Paper short abstract
Built in the 1960s–1980s, Kharkiv’s mass housing estates integrated extensive green spaces. Since the full-scale invasion, they have suffered destruction and environmental change. This paper examines how urban nature and commemorative practices respond to war within these Anthropocene landscapes.
Paper long abstract
Planned and built between the 1960s and 1980s, Kharkiv’s post-Soviet mass housing estates followed the modernist microdistrict model, which emphasised generous green courtyards, tree-lined pathways, and landscaped buffers as key elements of urban life. Since the full-scale Russian invasion, these residential areas have been under constant shelling, resulting in destruction, loss, and profound environmental change. This presentation examines how urban nature—both designed and spontaneous—appears in visual and textual narratives of Kharkiv’s damaged housing estates and how commemorative practices engage with the changing natural environment. Drawing on urban planning documents, contemporary media, and grassroots initiatives, the paper situates these housing estates within the broader Anthropocene framework to analyse how warfare transforms material and symbolic relations between people, nature, and the built environment. It also highlights the environmental effects of war—erosion of planned greenery, emergence of unregulated wild growth, and memorial uses of green space—linking post-Soviet mass housing to wider debates on urban heritage, environmental change, and the politics of commemoration.
Paper short abstract
Through a detailed study of Alai’s re-telling of the Gesar epic, this paper examines how contemporary Tibetan folk narratives frame the urban landscape as the destroyer of traditional Tibetan lifeways.
Paper long abstract
Through a study of Alai’s re-telling of the Gesar epic, this paper examines how contemporary Tibetan folk narratives frame the urban landscape as the destroyer of traditional lifeways.

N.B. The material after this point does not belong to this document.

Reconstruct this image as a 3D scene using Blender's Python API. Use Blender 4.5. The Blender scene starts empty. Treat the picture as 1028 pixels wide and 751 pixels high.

A Tibetan author writing in Chinese, Alai retells the Gesar epic alongside the narrative of contemporary bard Jigmed in The Song of King Gesar (2009; English translation, 2013). Born in a rural village, Jigmed encounters the epic-hero Gesar in his dreams and begins reciting the Gesar epic in moments of ecstatic possession. As a result, Jigmed is quickly identified as a bard, or grungkan (Tib. sgrung mkhan). While highly respected in traditional Tibetan society, bards are also celebrated in the contemporary People’s Republic of China, where government policy identifies their work as Intangible Cultural Heritage and offers salaries in exchange for their talents.
As Jigmed’s fame grows, local Chinese government officials host him in increasingly larger cities, where he interacts with scholars, politicians, and Communist party leaders. However, as he travels further away from Tibetan regions of China and into larger cities, Jigmed finds himself losing the ability to accurately re-tell the epic. Gesar himself chastises Jigmed, complaining about the urban environs and asking how to return to his grassland home. Interwoven with the death of King Gesar himself, Jigmed eventually loses the ability to sing the epic entirely. As represented by the increasingly urban environments Jigmed moves through, therefore, King Gesar suggests that the Chinese government’s efforts to protect traditional Tibetan folklore like the Gesar epic is, in reality, destroying it.